The 17th South SAARC summit has an overarching theme of “Building Bridges” and is expected to give fresh momentum to economic integration of South Asia, home to over one-fifth of the world’s population.

The eight-nation summit will culminate in a joint declaration Friday and four agreements, that include a pact on creating a seed bank to boost agricultural productivity and another pact on setting up a rapid action force to deal with natural disasters like cyclones and quakes.

In his departure statement in New Delhi before he headed for the Maldives, Manmohan Singh said India “expect to move forward the procees of liberalisation of trade under the South Asian Free Trade Area Agreement (SAFTA).

The prime minister stressed that India will work “to promote regional integration as well as the development of a South Asian identity at the forthcoming summit”.

He will highlight these themes at the summit plenary Thursday. Amid scepticism about the future of the regional grouping, which some have been prone to dismiss as a talk shop, Manmohan Singh stressed that SAARC has established itself as “the leading mechanism for regional cooperation in South Asia”.

“It has enabled enhanced cooperation within the region in a wide range of areas such as trade, connectivity, poverty alleviation, food security, women and child development, combating organised crime and terrorism, among others,” he said.

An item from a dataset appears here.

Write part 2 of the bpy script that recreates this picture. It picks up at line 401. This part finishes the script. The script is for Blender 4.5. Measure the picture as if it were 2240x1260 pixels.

Taking note of the summit’s mastertheme “Building Bridges”, he said India welcomed this focus and pushed for enhancing connectivity for the socio-economic development of the South Asian region. “We have undertaken several initiatives to improve connectivity on a bilateral, sub-regional and regional basis, and are willing to do much more. The theme is also in consonance with the observance of the current decade as the ‘SAARC Decade of Intra Regional Connectivity'”, Singh said.

Ahead of the summit, official sources said in New Delhi that despite cynical voices, SAARC has done better than many other regional groupings like the ASEAN and the European Union and has a bright future ahead. SAARC was able to conclude the SAFTA in 2004 whereas the EU had taken much longer to remove trade restrictions, they said.

“We keep politics out of economics and socio-economic development,” the sources said while underlining interlinked fates of all South Asian countries. The sources pointed out that SAARC has achieved a lot since its founding in 1985 and has resulted in the creation of leading regional institutions like the South Asian Regional Standards Organisation, South Asian Development Fund and South Asian University, which is based in New Delhi.

“The untold story of the last decade has been slow and quiet integration of the neighbourhood,” the sources said.

They, however, struck a realistic note, saying while the achievements have been laudable one should not expect to “pull rabbits out of the hat and hope for spectacular outcomes at every summit.”